Uber helps Vietnamese get car loans

Uber helps Vietnamese get car loans

In Vietnam, where motorbikes far outnumber cars, Uber Technologies Inc. is helping to create a new generation of auto drivers with first-time bank loans for vehicle purchases.

Vu Ngoc Hung traded his 12-year-old Taiwanese scooter for a brand-new $28,500 Honda after a lender financed 80 percent of his white four-door sedan on the basis of his Uber fares.

Uber's 3-month-old bank program is changing the Vietnam dream, which now includes a new automobile in a nation of 45 million motorbikes.

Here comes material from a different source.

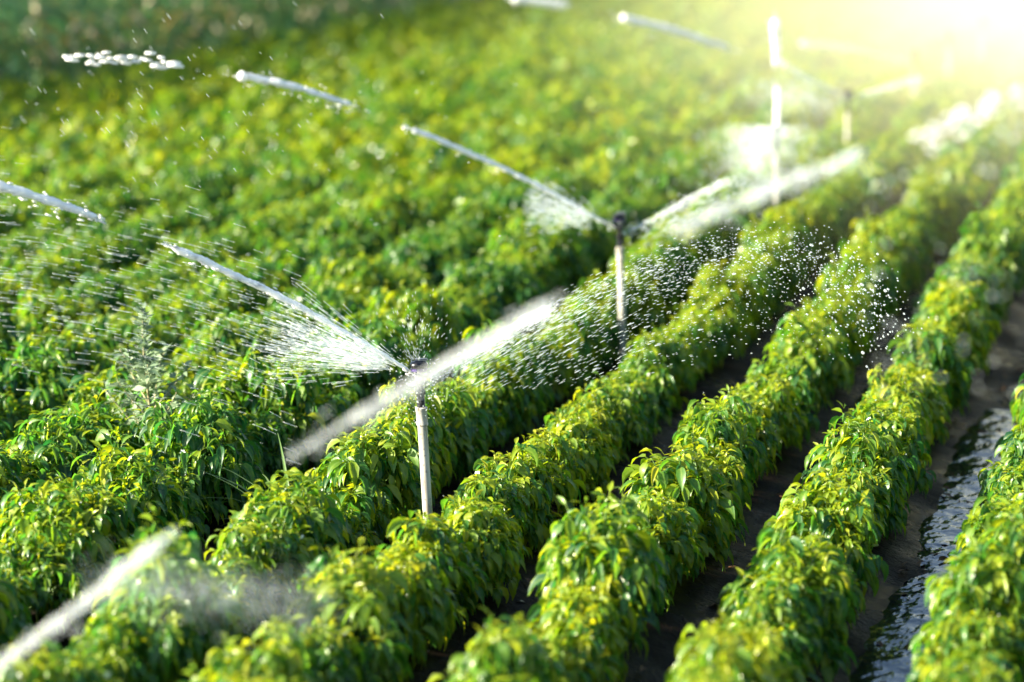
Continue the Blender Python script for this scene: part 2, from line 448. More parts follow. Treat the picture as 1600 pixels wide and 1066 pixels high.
PL = []                                                   # row key, x, y, scale, yaw, variant
ORD = ['first', 'second', 'third', 'fourth', 'fifth', 'sixth', 'seventh', 'eighth', 'ninth', 'tenth', 'eleventh', 'twelfth',
       'thirteenth', 'fourteenth', 'fifteenth', 'sixteenth', 'seventeenth', 'eighteenth', 'nineteenth', 'twentieth']
row_name = {}
rl = sorted([x for x in row_x], reverse=True)
right = [x for x in rl if x > -3.2]; left = [x for x in rl if x < -3.2]
for i, x in enumerate(sorted(right)): row_name[x] = (ORD[i], 'right')
for i, x in enumerate(left): row_name[x] = (ORD[i], 'left')
for x in row_x:
    if x > -.5: continue
    y = 4.6 + rng.uniform(0, .4)
    ph = rng.uniform(0, 6)
    while y < 60:
        sc = 1.0 + .20*math.sin(y*2*PI/1.12+ph+.8*math.sin(y*1.9)) + rng.normal(0, .07)
        if x == ROWS['D']: sc = 1.18 if 7.5 < y < 8.1 else .96 if 8.1 < y < 9.4 else .84 if 11.2 < y < 13.7 else sc
        if x == ROWS['E'] and 12.7 < y < 13.95: sc = .88
        sc = float(np.clip(sc, .66, 1.28))
        px = x + rng.normal(0, .025)
        pr = proj(np.array([[px, y, .3]]))[0]
        mg = 190*10/max(pr[2], 3)
        if -mg*1.3 < pr[0] < 1600+mg and -60 < pr[1] < 1066+mg*1.1:
            PL.append([x, px, y, sc, rng.uniform(0, 2*PI), int(rng.integers(NARROW)) + (NARROW if x < -4 else 0), pr])
        y += .43*sc + rng.uniform(-.03, .05)
PL.sort(key=lambda a: a[6][2])
near, far = PL[:300], PL[300:]
print('plants', len(PL), 'near limit', near[-1][6][2])
# order along the row from the photo's edge
near.sort(key=lambda a: (a[0], a[2]))
cnt = {}
for a in near:
    x, px, y, sc, rz, v, pr = a
    fol, stm, spots, fsp, hz = variants[v]
    root = empty('pepper_plant', (px, y, float(ground_z(np.array([px]), np.array([y]))[0])-.005))
    # keep the bush long along the row: turn by half turns plus a little
    root.rotation_euler = (0, 0, (0 if rz < PI else PI) + (rz % 1)*1.1-.55)
    wide = 1.0
    root.scale = (sc*wide*rng.uniform(.94, 1.06), sc, sc*rng.uniform(.93, 1.07))
    link('foliage', fol, root)
    if pr[2] < 19:
        link('stem', stm, root)
        vis = pr[2] < 15
        for q2, ra, pk, ps in (spots if vis else []):
            o = link('pepper', pods[pk], root, q2); o.rotation_euler = (0, 0, ra); o.scale = (ps,)*3
        for q2, ax, ay in (fsp if vis else []):
            o = link('flower', flw, root, q2); o.rotation_euler = (ax, ay, 0)
    if pr[2] < 14.5:
        vv = LEAFV[v]; vv = vv[rng.integers(0, len(vv), 42)]*np.array(root.scale)
        ca, sa = math.cos(root.rotation_euler[2]), math.sin(root.rotation_euler[2])
        BEADS.append(np.stack([vv[:, 0]*ca-vv[:, 1]*sa, vv[:, 0]*sa+vv[:, 1]*ca, vv[:, 2]], 1) + np.array(root.location))
    o_, sd = row_name[x]
    inside = 0 < pr[0] < 1600 and 0 < pr[1] < 1066
    key = x
    if inside: cnt[key] = cnt.get(key, 0)+1
    k = cnt.get(key, 0)
    edge = 'bottom' if sd == 'right' or o_ == 'first' else 'left'
    if x > -1.0: edge = 'right'
    rowtxt = '%s row %s of the sprinklers' % (o_, sd)
    if not inside:
        lab = 'pepper plant cut off at the photo border, start of %s' % rowtxt
    elif k <= 6:
        lab = 'leafy pepper plant, %s in from the %s border, in %s' % (ORD[k-1], edge, rowtxt)
    else:
        seg = 'level with the nearest sprinkler' if y < 11 else 'between nearest and second sprinkler' if y < 13.9 else 'between second and third sprinkler' if y < 18.2 else 'beyond the third sprinkler'
        lab = 'pepper plant %s, in %s' % (seg, rowtxt)
    tag(root, lab, 'pepper plant', 'pepper plants in the %s' % rowtxt)

# the far rows, past the 300 nearest plants, as one mass
protos = []
for v in range(7):
    (V, Q, T, RB), tips = plant_leaves(rng.uniform(.17, .22), rng.uniform(.26, .32), rng.uniform(.42, .50), 26, 6, full=False, scale=1.75, tone_shift=-.03)
    protos.append((V, Q, T, RB))
VV, QQ, TT, RR = [], [], [], []; off = 0
for x, px, y, sc, rz, v, pr in far:
    V, Q, T, RB = protos[v % 7]
    a = (0 if rz < PI else PI) + (rz % 1)*.6-.3
    c, s = math.cos(a), math.sin(a)
    V2 = np.stack([V[:, 0]*c-V[:, 1]*s, V[:, 0]*s+V[:, 1]*c, V[:, 2]], 1)*sc*np.array([1.2, 1.05, 1]) + np.array([px, y, 0])
    VV.append(V2); QQ.append(Q+off); TT.append(np.clip(T+rng.normal(0, .06), 0, 1)); RR.append(RB*0); off += len(V)
fo = link('far_pepper_field', mesh_np('far_pepper_field', np.vstack(VV), [np.vstack(QQ)], M_LEAF, {'tone': np.concatenate(TT), 'rib': np.concatenate(RR)}))
tag(fo, 'blurred mass of far pepper rows reaching back to the tall corn', 'crop field', kind='stuff')

# two more rows just past the right edge of the view
for x in (-.04, .66):
    y = 7.0
    while y < 24:
        sc = float(np.clip(rng.normal(1, .14), .7, 1.25)); px = x + rng.normal(0, .025)
        root = empty('pepper_plant', (px, y, float(ground_z(np.array([px]), np.array([y]))[0])-.005))
        root.rotation_euler = (0, 0, rng.uniform(-.5, .5)); root.scale = (sc,)*3
        v = int(rng.integers(NARROW)); link('foliage', variants[v][0], root); link('stem', variants[v][1], root)
        tag(root, 'pepper plant in a row past the right border of the photo', 'pepper plant', 'pepper plants past the right border')
        y += .43*sc

# ------------------------------------------------------------------ weed, grass, litter
wt = on_z(225., 488., .90)
weed = empty('weed_plant', (wt[0], wt[1], 0))
tag(weed, 'tall grey green weed standing above the pepper plants at the left', 'weed')
sm = MB(); LP = []
t = np.linspace(0, 1, 12)
P = np.stack([.02*np.sin(t*5)+.015*t, .01*np.cos(t*4), -.05+.94*t], 1)
sm.tube(P, np.linspace(.010, .0025, 12), 7)
brs = []
for k in range(13):
    z = .12 + .038*k; az = k*2.4; ln = .27*(1-(z-.12)/.62)**.7 + .03
    b0 = np.array([np.interp(z, P[:, 2], P[:, 0]), np.interp(z, P[:, 2], P[:, 1]), z])
    d = np.array([math.cos(az), math.sin(az), .95])*.9; tt = np.linspace(0, 1, 6)[:, None]
    BP = b0 + tt*ln*d + tt*tt*np.array([0, 0, .04])
    sm.tube(BP, np.linspace(.005, .0015, 6), 5); brs.append(BP)
link('stem', sm.mesh('stem', M_WSTEM), weed)
pp, az, e0, e1, ln = [], [], [], [], []
for BP in brs:
    for j in range(34):
        f = rng.uniform(.25, 1); pt = BP[0]*(1-f)+BP[-1]*f
        pp.append(pt+rng.normal(0, .006, 3)); az.append(rng.uniform(0, 2*PI)); a = rng.uniform(R_(0), R_(60)); e0.append(a); e1.append(a-rng.uniform(.1, 1.0)); ln.append(rng.uniform(.03, .095)*(1.1-.5*f))
for j in range(150):
    z = rng.uniform(.52, .91); pt = np.array([np.interp(z, P[:, 2], P[:, 0]), np.interp(z, P[:, 2], P[:, 1]), z])
    pp.append(pt); az.append(rng.uniform(0, 2*PI)); a = rng.uniform(R_(15), R_(75)); e0.append(a); e1.append(a-rng.uniform(0, .7)); ln.append(rng.uniform(.025, .07)*(1.35-.6*(z-.5)/.4))
n_ = len(pp); ln = np.array(ln)
V, Q, T, RB = leaves(np.array(pp), np.array(az), np.array(e0), np.array(e1), ln, ln*rng.uniform(.32, .6, n_), rng.uniform(.1, .3, n_), rng.uniform(.05, .4, n_), rng.normal(0, .4, n_), rng.uniform(0, 1, n_))
link('foliage', mesh_np('foliage', V, [Q], M_WEED, {'tone': T, 'rib': RB}), weed)

def grass(name, base, nb, lens, azr, label):
    nb_ = nb
    az = rng.uniform(*azr, nb_); l = rng.uniform(*lens, nb_)
    V, Q, T, RB = leaves(rng.normal(0, .02, (nb_, 3))*np.array([1, 1, 0]), az, rng.uniform(R_(50), R_(85), nb_), rng.uniform(R_(-50), R_(40), nb_), l, np.full(nb_, .016), np.full(nb_, .1),
                         rng.uniform(.2, .5, nb_), rng.normal(0, .3, nb_), rng.uniform(0, 1, nb_))
    o = link(name, mesh_np(name, V, [Q], M_GRASS, {'tone': T, 'rib': RB}), None, base)
    return tag(o, label, 'grass tuft')
b0 = on_z(452., 835., .12)
grass('grass_tuft', b0, 17, (.26, .50), (R_(80), R_(290)), 'loose tuft of long pale grass blades in the gap left of nearest riser')
b1 = on_z(1500., 655., -.05)

def curl_leaf(name, pos, ln, mat, rz, label):
    V, Q, T, RB = leaves(np.zeros((3, 3))+rng.normal(0, .012, (3, 3))*np.array([1, 1, .3]), np.array([rz, rz+1.3, rz+2.9]), np.full(3, .5), np.full(3, -.5), np.full(3, ln), np.full(3, ln*.4), np.full(3, .1), np.full(3, .4), np.zeros(3), np.zeros(3))
    o = link(name, mesh_np(name, V, [Q], mat, {'tone': T, 'rib': RB}), None, pos)
    return tag(o, label, 'fallen leaf')
curl_leaf('fallen_leaf', on_z(800., 945., -.055), .085, M_DEAD, .4, 'pale dry curled leaf lying on dark soil between two front rows')
lm = MB()
LV, LQ, LT, LR = [], [], [], []
nl = 260
fx = np.concatenate([rng.normal(-1.08, .09, nl//2), rng.normal(-1.8, .09, nl//4), rng.normal(-2.55, .09, nl//4)]); fy = rng.uniform(8, 17, len(fx))
fz = ground_z(fx, fy)+.012
l = rng.uniform(.03, .075, len(fx))
V, Q, T, RB = leaves(np.stack([fx, fy, fz], 1), rng.uniform(0, 6.28, len(fx)), rng.uniform(-.1, .5, len(fx)), rng.uniform(-.4, .1, len(fx)), l, l*.45, np.full(len(fx), .1), rng.uniform(0, .5, len(fx)), rng.normal(0, .3, len(fx)), rng.uniform(0, 1, len(fx)))
tag(link('leaf_litter', mesh_np('leaf_litter', V, [Q], M_BROWN, {'tone': T, 'rib': RB})), 'scattered brown leaf litter on the wet furrow soil', 'leaf litter', kind='stuff')

# ------------------------------------------------------------------ corn
def corn_parts(v):
    h = rng.uniform(2.1, 2.5)
    st = MB(); t = np.linspace(0, 1, 10)
    P = np.stack([.04*np.sin(t*3+v), .03*np.cos(t*2.5+v)-.03, -.05+h*t], 1)
    st.tube(P, np.linspace(.016, .006, 10), 7)
    nl = 15; z = np.linspace(.12, h*.92, nl)
    az = (np.arange(nl) % 2)*PI + rng.uniform(0, 6) + rng.normal(0, .35, nl)
    base = np.stack([np.interp(z, P[:, 2], P[:, 0]), np.interp(z, P[:, 2], P[:, 1]), z], 1)
    tone = np.where(z < .95, rng.uniform(.0, .71, nl), rng.uniform(0, .5, nl))
    ln = rng.uniform(.5, .85, nl); V, Q, T, RB = leaves(base, az, rng.uniform(R_(35), R_(70), nl), np.where(z < .7, rng.uniform(R_(-100), R_(-80), nl), rng.uniform(R_(-80), R_(-30), nl)),
        ln, rng.uniform(.055, .085, nl), np.full(nl, .1), rng.uniform(.2, .5, nl), rng.normal(0, .3, nl), np.clip(tone, 0, 1))
    # ear with a dry husk
    ear = MB()
    ez = [.45, .95, .7, 1.1, .55, .85][v]
    tt = np.linspace(0, 1, 9); d = np.array([math.cos(v*1.3), math.sin(v*1.3), 1.3]); d /= np.linalg.norm(d)
    b = np.array([np.interp(ez, P[:, 2], P[:, 0]), np.interp(ez, P[:, 2], P[:, 1]), ez])
    ear.tube(b + tt[:, None]*.26*d, .036*np.array([.4, .8, 1, 1, .95, .85, .65, .4, .1]), 9)
    return st.mesh('stalk', M_STEM), mesh_np('foliage', V, [Q], M_CORN, {'tone': T, 'rib': RB}), ear.mesh('ear', M_DEAD), (V, Q, T, RB)
CV = [corn_parts(v) for v in range(6)]
y = 22.0; k = 0
while y < 44:
    st, fo_, ear, _ = CV[k % 6]
    x = -13.85 + rng.normal(0, .10)
    root = empty('corn_plant', (x, y, -.03)); root.rotation_euler = (0, 0, rng.uniform(0, 6.28)); s = rng.uniform(.9, 1.1); root.scale = (s, s, s)
    link('stalk', st, root); link('foliage', fo_, root); link('ear', ear, root)
    px = proj(np.array([[x, y, .3]]))[0][0]
    lab = ('corn plant at the left end of the corn field edge, browning lower leaves' if px < 130 else
           'corn plant behind the broken string of white water blobs, yellowing leaves' if px < 330 else
           'corn plant farther along the corn edge, beyond the broken water string')
    tag(root, lab, 'corn plant', 'corn plants along the field edge')
    y += rng.uniform(.26, .42); k += 1
VV, QQ, TT, RR = [], [], [], []; off = 0
for rw in range(8):
    y = 12 + rng.uniform(0, .3)
    while y < 46:
        V, Q, T, RB = CV[int(rng.integers(6))][3]
        a = rng.uniform(0, 6.28); c, s = math.cos(a), math.sin(a)
        VV.append(np.stack([V[:, 0]*c-V[:, 1]*s, V[:, 0]*s+V[:, 1]*c, V[:, 2]], 1) + np.array([-14.5-.65*rw+rng.normal(0, .06), y, -.03]))
        QQ.append(Q+off); TT.append(T); RR.append(RB); off += len(V); y += rng.uniform(.26, .42)
tag(link('corn_thicket', mesh_np('corn_thicket', np.vstack(VV), [np.vstack(QQ)], M_CORN, {'tone': np.concatenate(TT), 'rib': np.concatenate(RR)})),
    'dark dense corn thicket behind the front line of corn plants', 'corn field', kind='stuff')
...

After testing in a country where Toyota Vios sedans compete with scooters carrying a family of four down narrow avenues hazy from vehicle pollution, the initiative is being rolled out in other Southeast Asian markets.

"About 70 percent of car buyers borrowed money from banks last year," said Ho Minh Tam, vice chief executive officer of Viet Capital Bank. "Vietnamese spending behaviors have changed."

The program also opens up another front for Uber in its battle for ride-hailing customers and drivers. In Vietnam, the San Francisco startup competes with GrabTaxi Holdings Pte. like it battles Lyft Inc. in the U.S. and Didi Chuxing in China.

Vietnam had one of the fastest-growing auto markets in Asia during the past three years, according to Koichi Sugimoto, an analyst at Mitsubishi UFJ Morgan Stanley. The country's 2015 vehicle sales jumped 55 percent to 245,000 units, the Vietnam Automobile Manufacturers' Association reported. Half of vehicles sold were imported, according to the General Statistics Office in Hanoi.